Muhammadiyah juga mengenakan fatwa haram pada corporate social responsibility (CSR) yang dilakukan oleh perusahaan rokok dalam negeri. "Karena, aturan CSR telah diatur di Undang-Undang Perseroan Terbatas. Ini hukum agama jadi akan sulit untuk menentukan hukumannya karena dalam hukum normatif tidak dilarang," ujar dia.

Sementara itu, berdasarkan dengan road map dari Kementerian Perindustrian (Kementerian) atas industri rokok, prioritas pada tahun ini, kata dia, adalah aspek tenaga kerja, penerimaan negara, dan kesehatan.

"Untuk 2010, prioritas masih pada aspek tenaga kerja dan penerimaan negara, baru aspek kesehatan. Pada 2011-2014, prioritas pada aspek penerimaan negara, kesehatan, baru tenaga kerja. Tahun 2015, beralih ke aspek kesehatan melebihi aspek penerimaan dan tenaga kerja,"tukas dia.

Untuk produksi rokok dalam negeri, lanjut dia, ditargetkan mencapai 250 miliar batang pada tahun 2010, angka tersebut naik sebanyak lima miliar batang dibandingkan tahun lalu yang hanya mencapai 245 miliar batang.

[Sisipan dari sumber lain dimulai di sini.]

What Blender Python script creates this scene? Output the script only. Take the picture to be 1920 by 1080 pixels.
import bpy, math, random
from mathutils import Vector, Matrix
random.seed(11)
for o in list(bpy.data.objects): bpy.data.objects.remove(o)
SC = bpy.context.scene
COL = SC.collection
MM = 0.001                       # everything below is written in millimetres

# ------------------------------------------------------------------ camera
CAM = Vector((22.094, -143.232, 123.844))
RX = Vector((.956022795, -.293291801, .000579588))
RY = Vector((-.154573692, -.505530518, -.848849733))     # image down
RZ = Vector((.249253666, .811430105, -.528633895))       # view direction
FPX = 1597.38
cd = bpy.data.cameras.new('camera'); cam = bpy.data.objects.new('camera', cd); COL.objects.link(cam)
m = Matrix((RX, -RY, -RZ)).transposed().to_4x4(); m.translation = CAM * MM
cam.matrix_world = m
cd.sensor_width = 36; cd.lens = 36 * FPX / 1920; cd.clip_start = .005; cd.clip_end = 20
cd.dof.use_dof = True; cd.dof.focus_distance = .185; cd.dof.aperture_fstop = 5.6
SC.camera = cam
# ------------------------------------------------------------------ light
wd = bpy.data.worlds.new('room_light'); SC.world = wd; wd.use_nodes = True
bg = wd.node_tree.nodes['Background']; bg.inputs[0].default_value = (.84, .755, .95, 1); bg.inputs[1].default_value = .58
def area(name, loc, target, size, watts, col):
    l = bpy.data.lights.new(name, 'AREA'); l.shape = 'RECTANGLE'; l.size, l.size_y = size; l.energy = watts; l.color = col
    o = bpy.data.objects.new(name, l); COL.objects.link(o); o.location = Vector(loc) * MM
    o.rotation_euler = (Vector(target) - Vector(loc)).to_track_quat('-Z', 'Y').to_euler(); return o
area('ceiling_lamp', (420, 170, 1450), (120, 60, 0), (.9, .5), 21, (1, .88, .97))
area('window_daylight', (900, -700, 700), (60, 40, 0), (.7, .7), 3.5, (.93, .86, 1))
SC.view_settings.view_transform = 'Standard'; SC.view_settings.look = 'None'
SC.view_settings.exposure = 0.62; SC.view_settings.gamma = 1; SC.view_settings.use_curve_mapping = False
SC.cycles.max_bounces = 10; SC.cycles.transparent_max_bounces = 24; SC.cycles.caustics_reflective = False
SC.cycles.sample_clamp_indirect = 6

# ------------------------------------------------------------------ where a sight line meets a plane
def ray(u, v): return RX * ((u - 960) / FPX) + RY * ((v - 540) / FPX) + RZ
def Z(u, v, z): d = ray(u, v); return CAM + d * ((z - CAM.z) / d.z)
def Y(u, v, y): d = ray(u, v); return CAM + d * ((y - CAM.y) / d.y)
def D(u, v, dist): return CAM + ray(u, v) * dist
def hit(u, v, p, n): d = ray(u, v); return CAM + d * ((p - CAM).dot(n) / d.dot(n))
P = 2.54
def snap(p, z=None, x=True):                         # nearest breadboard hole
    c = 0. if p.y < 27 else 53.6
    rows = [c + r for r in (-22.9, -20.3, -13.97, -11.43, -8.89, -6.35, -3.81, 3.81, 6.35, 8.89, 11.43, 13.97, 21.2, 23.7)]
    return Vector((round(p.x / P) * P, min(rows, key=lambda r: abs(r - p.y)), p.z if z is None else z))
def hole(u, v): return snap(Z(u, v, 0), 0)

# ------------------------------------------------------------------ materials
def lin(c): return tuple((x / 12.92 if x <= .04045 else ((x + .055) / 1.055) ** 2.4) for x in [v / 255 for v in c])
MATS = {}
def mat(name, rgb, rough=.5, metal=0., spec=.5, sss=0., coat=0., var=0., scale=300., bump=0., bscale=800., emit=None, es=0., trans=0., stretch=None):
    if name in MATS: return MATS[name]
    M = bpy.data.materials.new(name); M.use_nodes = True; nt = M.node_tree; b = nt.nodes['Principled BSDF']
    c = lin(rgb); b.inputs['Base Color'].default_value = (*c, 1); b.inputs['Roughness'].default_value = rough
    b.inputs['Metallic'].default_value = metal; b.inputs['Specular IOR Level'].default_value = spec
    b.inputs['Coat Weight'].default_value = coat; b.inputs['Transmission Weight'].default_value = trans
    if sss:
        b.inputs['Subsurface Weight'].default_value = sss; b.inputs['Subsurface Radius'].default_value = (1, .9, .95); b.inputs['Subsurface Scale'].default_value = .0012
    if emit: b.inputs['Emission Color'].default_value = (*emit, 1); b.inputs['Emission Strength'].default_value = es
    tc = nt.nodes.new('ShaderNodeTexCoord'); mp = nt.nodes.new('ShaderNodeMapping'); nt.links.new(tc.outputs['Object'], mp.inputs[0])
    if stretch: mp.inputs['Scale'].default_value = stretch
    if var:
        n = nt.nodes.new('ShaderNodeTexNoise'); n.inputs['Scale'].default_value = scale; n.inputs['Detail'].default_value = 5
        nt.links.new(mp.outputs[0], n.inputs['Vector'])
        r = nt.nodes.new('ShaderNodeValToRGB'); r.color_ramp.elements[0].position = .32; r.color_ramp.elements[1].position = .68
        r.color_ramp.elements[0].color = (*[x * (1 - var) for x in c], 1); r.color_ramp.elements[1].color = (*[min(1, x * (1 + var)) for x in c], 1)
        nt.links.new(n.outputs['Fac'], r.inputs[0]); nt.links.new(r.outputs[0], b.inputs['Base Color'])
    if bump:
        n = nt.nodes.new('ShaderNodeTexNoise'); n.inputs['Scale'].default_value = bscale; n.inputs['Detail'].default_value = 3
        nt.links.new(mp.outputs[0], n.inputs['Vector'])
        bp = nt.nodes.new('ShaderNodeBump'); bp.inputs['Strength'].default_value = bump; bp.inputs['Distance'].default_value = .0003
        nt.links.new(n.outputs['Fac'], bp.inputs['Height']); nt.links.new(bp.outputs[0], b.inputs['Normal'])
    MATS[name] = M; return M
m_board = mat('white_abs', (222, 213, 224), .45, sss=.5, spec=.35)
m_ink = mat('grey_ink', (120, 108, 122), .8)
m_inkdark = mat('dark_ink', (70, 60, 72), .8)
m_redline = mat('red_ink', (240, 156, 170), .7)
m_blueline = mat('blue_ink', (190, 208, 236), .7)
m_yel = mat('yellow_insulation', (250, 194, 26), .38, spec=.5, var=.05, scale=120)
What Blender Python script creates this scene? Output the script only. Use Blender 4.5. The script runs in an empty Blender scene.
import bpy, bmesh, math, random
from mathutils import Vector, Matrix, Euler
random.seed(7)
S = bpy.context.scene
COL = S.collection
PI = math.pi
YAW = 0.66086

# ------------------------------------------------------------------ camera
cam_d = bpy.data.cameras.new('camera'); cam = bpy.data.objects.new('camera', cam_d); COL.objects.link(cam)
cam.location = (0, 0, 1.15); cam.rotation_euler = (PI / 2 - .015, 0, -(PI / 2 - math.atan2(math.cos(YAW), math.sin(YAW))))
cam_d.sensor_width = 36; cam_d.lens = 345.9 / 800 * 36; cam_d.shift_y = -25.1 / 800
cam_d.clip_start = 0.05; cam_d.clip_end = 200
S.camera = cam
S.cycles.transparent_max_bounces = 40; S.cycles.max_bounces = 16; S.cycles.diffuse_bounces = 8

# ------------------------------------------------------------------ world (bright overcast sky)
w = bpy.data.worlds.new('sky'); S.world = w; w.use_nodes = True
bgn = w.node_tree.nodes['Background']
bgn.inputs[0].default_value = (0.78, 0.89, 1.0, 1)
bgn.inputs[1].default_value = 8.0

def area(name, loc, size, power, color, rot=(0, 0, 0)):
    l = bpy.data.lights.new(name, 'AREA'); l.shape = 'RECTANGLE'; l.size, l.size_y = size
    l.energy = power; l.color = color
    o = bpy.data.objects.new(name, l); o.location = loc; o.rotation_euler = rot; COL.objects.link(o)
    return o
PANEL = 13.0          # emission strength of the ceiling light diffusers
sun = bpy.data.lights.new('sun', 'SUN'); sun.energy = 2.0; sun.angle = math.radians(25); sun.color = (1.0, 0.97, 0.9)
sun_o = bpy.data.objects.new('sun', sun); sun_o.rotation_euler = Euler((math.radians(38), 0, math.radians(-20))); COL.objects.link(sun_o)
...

"Target produksi 2015, 260 miliar batang. Pertumbuhan itu fluktuatif, pada 2005 sebanyak 222 miliar, 2006 yakni 218 miliar, 231 miliar pada 2007, 2008 sebanyak 240 miliar, tahun 2009 245 miliar. Dengan kondisi sekarang, saya yakin target tersebut akan tercapai tahun ini," jelasnya.

Warsono menuturkan, sebanyak lima persen dari sisa produksi dalam negeri akan diekspor. "Dengan kondisi ada fatwa haram, bisa jadi dialihkan ke ekspor. Tapi untuk ekspor rokok pun tidak mudah, walau tiap tahun mengalami kenaikan. Ekspor rokok putih ke Asia Tenggara (Singapura, Malaysia, Kamboja), baru nanti dari Singapura disebar ke Eropa, AS, Australia, dan Afrika," tutur Warsono.

Warsono menambahkan, untuk nilai ekspor tembakau dan produk olahan pada 2009 sebesar USD564,8 juta. Dan pada 2008 yakni USD508,8 juta, sedangkan 2007 sebesar USD424,7 juta.

Warsono menjelaskan, jumlah industri rokok pada 2009 sebanyak 3.255 industri, tapi, kata dia, berdasarkan data terakhir hanya tersisa 3.000 industri. "Karena banyak industri rumahan yang ditindak karena tidak taat pada aturan cukai. Industri rokok tersebar di hampir semua kabupaten di Jawa Timur (70 persen),di Jawa Tengah (20-25 persen) seperti di Kudus, Jepara, Solo, Semarang, sisanya 20 persen di Jawa Barat yakni di Cilegon, Karawang ada Phillip Morris dan Sampoerna, terakhir di DIY dan Sumatera Utara (Pematang Siantar)," ungkap dia.

Untuk jumlah tenaga kerja yang terlibat langsung di industri rokok, lanjut dia, sebanyak 6 ribu orang. "Yang tidak terlibat langsung ada sekitar 6,1 juta plus petani tembakau, petani cengkeh, termasuk pedagang," pungkasnya.